Exercise objective =
Pictures excluded, return the lines below from the first through the line holding "col = scene.collection".

Raw data =
--- --- ---
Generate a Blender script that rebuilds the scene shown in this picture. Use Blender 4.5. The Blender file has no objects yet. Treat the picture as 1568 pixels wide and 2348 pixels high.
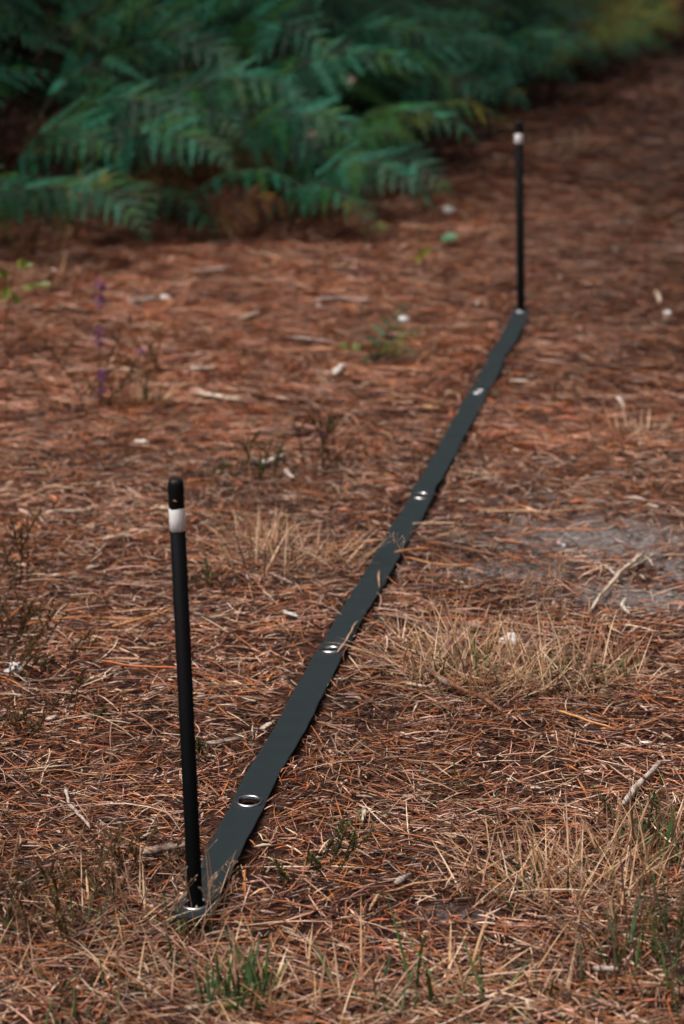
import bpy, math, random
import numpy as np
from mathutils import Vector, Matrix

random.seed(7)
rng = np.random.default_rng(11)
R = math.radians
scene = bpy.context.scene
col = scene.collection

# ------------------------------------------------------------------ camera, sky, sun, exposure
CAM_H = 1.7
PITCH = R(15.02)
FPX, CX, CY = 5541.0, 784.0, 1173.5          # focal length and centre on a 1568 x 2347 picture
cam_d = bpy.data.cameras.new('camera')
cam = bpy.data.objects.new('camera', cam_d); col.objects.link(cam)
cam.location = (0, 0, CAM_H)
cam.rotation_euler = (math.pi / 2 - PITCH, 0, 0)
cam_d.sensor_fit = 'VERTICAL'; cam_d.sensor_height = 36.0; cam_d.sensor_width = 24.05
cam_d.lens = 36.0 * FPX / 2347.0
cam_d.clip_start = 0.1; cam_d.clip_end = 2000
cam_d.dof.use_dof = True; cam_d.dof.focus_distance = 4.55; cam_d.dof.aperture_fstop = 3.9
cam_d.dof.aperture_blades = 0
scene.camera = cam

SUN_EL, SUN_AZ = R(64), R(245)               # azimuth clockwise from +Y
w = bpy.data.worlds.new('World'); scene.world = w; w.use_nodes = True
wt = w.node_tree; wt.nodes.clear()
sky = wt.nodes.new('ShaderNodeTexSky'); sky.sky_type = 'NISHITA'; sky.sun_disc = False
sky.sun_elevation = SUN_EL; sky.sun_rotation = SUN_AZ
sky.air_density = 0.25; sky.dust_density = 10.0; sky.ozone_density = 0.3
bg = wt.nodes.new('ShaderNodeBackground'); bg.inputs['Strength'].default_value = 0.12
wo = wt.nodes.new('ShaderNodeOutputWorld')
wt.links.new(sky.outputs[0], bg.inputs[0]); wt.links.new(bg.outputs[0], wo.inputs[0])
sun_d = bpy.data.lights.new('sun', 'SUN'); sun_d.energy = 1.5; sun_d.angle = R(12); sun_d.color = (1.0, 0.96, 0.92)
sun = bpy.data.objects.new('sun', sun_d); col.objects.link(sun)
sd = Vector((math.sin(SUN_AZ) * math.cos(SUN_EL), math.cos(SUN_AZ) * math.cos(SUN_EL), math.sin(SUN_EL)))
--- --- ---
Correct response =
Generate a Blender script that rebuilds the scene shown in this picture. Use Blender 4.5. The Blender file has no objects yet. Treat the picture as 1568 pixels wide and 2348 pixels high.
import bpy, math, random
import numpy as np
from mathutils import Vector, Matrix

random.seed(7)
rng = np.random.default_rng(11)
R = math.radians
scene = bpy.context.scene
col = scene.collection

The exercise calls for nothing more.